Mr Byrne expressed concern that the apprenticeships could lead to a watering down of skills. ‘I’m glad they are recognising that auxillary nurses need a career path, but it sounds like a way to get nursing on the cheap,’ he says.

Another alternative, proposed by the right-of-centre think tank Civitas, is that student nurses take out loans during study which are then paid back by their NHS employer. It gets a welcome from the Council of Deans of Health. ‘I think some local employers will start to offer these schemes to attract graduates to the workforce and retain them,’ says Ms Jelfs.

‘There’s the question as to whether the government will support financial incentives for new graduates joining the NHS. That needs to be addressed within the consultation.’
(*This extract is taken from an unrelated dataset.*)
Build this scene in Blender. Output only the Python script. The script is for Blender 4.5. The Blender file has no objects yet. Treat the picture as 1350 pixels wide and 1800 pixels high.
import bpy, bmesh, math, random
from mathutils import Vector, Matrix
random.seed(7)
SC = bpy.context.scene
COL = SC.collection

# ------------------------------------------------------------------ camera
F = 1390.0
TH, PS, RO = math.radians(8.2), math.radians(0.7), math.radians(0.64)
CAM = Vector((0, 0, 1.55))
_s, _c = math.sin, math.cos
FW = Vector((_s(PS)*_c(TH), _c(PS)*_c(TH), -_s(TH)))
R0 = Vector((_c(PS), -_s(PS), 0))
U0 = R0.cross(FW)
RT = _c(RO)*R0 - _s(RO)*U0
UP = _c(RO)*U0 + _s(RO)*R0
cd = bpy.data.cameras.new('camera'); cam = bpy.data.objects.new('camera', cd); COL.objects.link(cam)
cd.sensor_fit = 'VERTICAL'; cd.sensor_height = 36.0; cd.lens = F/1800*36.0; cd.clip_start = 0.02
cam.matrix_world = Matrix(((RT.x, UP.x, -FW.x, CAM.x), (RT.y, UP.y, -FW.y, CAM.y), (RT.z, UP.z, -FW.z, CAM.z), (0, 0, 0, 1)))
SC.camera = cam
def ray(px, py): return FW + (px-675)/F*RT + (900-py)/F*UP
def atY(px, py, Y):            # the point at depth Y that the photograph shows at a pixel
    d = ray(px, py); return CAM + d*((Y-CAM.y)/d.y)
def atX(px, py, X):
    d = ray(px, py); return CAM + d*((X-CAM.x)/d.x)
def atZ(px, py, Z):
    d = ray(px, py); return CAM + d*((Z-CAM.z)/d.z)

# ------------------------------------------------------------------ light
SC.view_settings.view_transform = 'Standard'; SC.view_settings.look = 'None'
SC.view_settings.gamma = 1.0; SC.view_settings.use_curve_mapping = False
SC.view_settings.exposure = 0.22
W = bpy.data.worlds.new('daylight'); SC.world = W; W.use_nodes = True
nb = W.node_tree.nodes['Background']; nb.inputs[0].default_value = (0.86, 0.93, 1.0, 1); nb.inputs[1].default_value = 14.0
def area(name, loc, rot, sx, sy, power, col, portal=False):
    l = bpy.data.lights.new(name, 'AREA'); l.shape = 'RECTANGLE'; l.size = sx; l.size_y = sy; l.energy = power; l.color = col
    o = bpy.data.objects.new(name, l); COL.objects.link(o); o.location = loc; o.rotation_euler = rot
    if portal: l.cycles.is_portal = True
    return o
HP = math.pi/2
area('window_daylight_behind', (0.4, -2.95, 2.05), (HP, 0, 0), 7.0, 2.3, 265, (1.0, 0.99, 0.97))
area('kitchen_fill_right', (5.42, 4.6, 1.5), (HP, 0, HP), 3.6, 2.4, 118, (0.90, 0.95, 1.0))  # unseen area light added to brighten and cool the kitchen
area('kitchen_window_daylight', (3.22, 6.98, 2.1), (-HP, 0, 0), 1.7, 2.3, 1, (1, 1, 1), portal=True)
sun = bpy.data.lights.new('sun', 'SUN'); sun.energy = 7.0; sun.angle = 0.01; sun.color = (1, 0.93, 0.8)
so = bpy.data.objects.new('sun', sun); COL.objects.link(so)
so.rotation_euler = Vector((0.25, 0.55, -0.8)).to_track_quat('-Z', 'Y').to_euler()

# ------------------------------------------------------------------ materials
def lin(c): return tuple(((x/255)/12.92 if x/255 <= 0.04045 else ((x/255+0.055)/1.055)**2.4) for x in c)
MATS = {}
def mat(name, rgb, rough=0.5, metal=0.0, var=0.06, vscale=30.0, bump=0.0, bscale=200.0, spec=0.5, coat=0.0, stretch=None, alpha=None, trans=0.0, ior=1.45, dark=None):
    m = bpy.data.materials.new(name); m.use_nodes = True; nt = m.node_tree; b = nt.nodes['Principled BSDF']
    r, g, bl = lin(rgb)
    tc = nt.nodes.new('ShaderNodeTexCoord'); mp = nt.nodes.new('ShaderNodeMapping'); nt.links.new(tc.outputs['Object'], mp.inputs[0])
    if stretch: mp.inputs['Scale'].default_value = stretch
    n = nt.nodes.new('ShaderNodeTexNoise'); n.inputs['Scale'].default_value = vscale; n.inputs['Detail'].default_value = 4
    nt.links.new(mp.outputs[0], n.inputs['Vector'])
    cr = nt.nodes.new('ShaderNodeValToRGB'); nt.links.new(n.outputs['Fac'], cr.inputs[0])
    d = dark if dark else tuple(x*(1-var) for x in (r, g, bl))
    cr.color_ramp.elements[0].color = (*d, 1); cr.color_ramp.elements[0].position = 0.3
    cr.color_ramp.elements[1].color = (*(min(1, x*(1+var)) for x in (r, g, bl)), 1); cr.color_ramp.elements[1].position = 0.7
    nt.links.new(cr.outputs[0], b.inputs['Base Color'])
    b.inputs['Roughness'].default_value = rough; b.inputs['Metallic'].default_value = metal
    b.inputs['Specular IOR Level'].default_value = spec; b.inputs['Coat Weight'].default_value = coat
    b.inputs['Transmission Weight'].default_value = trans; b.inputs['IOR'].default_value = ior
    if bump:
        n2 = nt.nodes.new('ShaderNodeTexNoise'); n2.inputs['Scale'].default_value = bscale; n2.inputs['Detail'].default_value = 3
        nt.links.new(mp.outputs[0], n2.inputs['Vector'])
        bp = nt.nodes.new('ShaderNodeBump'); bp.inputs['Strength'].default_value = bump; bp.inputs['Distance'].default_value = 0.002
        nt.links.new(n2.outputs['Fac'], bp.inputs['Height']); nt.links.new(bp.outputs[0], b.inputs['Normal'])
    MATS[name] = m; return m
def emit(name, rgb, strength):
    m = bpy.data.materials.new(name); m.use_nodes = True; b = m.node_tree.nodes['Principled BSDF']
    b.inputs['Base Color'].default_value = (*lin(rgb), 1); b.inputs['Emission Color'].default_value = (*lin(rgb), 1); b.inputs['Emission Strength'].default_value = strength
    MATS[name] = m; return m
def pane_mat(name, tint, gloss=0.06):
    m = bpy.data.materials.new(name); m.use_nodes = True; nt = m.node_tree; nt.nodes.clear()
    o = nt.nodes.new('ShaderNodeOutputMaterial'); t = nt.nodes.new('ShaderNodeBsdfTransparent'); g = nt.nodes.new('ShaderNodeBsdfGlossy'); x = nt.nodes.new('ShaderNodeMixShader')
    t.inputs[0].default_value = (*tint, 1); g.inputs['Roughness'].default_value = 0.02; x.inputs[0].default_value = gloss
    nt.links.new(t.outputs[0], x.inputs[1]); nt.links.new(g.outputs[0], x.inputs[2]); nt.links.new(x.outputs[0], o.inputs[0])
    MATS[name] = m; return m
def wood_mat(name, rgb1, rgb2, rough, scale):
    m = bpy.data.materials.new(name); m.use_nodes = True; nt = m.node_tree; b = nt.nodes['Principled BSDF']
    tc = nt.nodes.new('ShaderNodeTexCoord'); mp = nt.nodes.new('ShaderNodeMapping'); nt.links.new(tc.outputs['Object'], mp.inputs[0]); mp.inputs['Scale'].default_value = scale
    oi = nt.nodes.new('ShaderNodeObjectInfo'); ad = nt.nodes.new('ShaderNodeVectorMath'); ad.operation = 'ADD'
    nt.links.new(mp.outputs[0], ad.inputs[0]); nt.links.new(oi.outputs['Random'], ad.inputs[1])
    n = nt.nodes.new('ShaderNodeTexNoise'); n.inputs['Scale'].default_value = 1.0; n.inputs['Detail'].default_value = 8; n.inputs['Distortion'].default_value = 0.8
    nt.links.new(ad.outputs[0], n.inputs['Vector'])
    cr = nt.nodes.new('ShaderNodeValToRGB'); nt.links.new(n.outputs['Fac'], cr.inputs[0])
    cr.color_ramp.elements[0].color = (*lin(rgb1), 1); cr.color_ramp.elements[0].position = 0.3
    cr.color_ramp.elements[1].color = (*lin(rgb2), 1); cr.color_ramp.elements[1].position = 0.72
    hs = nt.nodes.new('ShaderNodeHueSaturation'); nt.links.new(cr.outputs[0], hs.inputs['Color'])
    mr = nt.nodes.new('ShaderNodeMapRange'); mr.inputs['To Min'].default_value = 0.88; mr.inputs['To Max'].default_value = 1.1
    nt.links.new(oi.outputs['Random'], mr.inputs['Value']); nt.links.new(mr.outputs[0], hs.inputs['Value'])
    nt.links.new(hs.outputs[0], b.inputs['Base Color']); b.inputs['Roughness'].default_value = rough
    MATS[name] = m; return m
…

A third option could be for the government to actually increase the number of nurses receiving the bursary by removing the cap. An investment of £30million per year could fund an extra 10,000 students. This may be an unpopular view given that NHS funding is so stretched already but when compared with the £3.3billion spent last year on agency staff, it might be an alternative worth considering.

Nurses unanimously agree that there is a need to change the way student nurses are funded, in order to tackle the nursing shortage and reduce the number of agency nurses and overseas recruitment. What the alternative would be still needs to be resolved.

There will be a consultation on the issue, but Mr Streeting is concerned that it could be a sham ‘where the government gives the appearance of listening, sends out a survey and then politely ignores everything said to them by a wide range of stakeholders’.

Since the announcement in November there has been a protest, and two parliamentary debates. If Mr Osborne thought that this proposal would fly under the radar among the detail of the Autumn Statement, he was very much mistaken.